■ INFORMATION SUPPLIED:

-*-*-

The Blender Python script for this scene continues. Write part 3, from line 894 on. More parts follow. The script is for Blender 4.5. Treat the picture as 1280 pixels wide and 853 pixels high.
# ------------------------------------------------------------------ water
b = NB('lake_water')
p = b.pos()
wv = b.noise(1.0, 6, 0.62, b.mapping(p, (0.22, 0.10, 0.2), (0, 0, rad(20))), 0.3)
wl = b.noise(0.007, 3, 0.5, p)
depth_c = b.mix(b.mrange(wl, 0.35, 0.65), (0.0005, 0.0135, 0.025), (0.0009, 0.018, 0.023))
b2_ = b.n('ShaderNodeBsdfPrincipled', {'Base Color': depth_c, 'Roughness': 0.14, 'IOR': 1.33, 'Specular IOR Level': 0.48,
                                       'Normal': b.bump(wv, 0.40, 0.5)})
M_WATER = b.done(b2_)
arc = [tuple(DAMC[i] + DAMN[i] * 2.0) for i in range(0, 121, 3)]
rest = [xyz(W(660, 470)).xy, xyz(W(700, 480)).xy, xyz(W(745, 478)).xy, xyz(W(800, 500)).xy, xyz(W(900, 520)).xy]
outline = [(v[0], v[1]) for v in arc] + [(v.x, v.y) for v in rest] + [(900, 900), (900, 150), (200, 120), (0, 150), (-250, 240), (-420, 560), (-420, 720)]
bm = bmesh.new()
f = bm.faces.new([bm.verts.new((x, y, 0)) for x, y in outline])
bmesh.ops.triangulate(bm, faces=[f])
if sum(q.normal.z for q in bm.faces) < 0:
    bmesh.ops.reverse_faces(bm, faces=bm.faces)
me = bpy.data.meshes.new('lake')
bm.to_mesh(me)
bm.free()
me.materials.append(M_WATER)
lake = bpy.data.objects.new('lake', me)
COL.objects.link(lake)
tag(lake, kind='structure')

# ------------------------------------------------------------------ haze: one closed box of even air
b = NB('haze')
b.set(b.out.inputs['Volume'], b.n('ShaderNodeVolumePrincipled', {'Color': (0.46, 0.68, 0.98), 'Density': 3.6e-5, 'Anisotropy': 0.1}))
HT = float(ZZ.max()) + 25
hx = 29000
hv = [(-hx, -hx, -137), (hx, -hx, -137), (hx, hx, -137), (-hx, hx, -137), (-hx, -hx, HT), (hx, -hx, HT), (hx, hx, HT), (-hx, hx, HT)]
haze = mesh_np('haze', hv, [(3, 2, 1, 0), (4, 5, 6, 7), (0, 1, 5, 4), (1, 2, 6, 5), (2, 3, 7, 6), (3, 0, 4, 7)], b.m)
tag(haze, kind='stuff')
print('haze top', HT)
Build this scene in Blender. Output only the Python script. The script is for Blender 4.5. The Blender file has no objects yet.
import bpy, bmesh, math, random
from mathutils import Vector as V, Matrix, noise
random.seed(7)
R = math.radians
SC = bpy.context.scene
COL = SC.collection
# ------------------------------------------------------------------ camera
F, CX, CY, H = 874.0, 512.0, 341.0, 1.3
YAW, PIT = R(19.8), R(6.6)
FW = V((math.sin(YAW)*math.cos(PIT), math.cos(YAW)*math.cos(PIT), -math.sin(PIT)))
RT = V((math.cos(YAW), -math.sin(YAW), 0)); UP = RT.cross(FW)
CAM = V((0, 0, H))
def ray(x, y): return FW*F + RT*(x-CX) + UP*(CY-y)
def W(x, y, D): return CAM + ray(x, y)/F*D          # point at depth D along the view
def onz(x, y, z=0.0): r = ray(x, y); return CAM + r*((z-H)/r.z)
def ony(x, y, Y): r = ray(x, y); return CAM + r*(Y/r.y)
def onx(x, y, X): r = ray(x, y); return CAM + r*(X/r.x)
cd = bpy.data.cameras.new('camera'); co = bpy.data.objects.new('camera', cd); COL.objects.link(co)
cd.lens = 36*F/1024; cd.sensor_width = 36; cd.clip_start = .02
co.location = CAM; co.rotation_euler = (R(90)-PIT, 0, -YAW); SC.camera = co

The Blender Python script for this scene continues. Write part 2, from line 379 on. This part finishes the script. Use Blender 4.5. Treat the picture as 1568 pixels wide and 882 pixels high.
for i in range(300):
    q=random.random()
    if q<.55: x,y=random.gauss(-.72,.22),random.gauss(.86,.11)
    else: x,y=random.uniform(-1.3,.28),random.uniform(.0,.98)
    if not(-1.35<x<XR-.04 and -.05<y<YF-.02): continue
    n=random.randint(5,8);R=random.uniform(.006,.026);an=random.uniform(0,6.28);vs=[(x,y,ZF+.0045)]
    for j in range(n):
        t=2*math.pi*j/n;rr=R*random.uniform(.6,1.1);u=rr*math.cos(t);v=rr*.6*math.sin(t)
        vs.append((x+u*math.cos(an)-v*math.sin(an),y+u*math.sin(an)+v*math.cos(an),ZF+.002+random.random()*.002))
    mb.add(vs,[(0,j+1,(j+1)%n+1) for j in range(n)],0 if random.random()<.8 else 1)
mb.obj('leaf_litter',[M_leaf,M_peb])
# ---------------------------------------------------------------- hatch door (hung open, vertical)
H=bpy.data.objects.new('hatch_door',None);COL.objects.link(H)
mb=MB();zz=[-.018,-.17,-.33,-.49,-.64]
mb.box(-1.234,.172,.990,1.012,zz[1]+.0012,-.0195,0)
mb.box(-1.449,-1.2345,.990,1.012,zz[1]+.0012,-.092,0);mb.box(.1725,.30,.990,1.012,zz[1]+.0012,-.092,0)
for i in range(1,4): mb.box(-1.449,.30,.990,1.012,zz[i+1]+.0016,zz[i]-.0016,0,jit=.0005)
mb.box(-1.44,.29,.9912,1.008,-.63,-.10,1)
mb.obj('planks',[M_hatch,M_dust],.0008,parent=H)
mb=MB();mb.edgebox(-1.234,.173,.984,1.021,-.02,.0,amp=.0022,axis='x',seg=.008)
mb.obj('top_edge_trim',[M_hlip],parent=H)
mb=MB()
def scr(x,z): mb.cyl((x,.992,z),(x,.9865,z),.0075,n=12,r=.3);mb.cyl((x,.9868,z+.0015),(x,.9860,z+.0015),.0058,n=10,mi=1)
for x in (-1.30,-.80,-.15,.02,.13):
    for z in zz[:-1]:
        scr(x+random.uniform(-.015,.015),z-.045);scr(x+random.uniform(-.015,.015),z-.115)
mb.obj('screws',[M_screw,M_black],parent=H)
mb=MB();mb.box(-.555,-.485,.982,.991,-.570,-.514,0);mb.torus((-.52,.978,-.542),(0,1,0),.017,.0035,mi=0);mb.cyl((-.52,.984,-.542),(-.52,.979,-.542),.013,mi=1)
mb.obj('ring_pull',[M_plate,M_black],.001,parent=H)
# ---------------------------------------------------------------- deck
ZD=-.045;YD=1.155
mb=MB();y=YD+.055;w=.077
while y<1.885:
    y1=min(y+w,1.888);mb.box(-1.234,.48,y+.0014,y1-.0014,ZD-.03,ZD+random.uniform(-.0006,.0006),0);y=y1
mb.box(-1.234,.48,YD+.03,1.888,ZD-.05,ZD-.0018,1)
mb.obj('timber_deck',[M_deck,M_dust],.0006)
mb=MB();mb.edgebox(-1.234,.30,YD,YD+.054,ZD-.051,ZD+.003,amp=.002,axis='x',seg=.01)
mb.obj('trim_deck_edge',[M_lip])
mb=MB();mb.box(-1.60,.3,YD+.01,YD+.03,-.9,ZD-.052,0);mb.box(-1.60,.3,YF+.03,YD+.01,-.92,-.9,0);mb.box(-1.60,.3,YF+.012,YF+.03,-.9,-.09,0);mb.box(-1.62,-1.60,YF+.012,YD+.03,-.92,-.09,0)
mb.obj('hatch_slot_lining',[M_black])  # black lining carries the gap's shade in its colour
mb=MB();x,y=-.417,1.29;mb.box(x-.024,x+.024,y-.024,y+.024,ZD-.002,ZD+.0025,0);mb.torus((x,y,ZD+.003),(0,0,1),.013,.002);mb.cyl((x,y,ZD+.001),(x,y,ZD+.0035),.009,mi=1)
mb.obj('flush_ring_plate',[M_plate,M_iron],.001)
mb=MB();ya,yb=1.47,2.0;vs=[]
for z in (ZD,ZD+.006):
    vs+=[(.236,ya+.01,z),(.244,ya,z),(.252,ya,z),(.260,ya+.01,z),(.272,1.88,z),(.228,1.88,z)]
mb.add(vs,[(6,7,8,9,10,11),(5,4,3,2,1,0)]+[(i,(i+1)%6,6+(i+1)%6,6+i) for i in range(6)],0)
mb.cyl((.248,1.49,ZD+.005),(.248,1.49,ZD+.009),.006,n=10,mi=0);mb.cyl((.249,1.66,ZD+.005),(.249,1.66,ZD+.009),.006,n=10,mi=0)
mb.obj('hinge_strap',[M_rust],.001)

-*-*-

■ WRITTEN PROBLEM: Tally the lines that hold the string "Blender" and state the total, nothing more.

■ RESULT FOR THIS EXERCISE: 3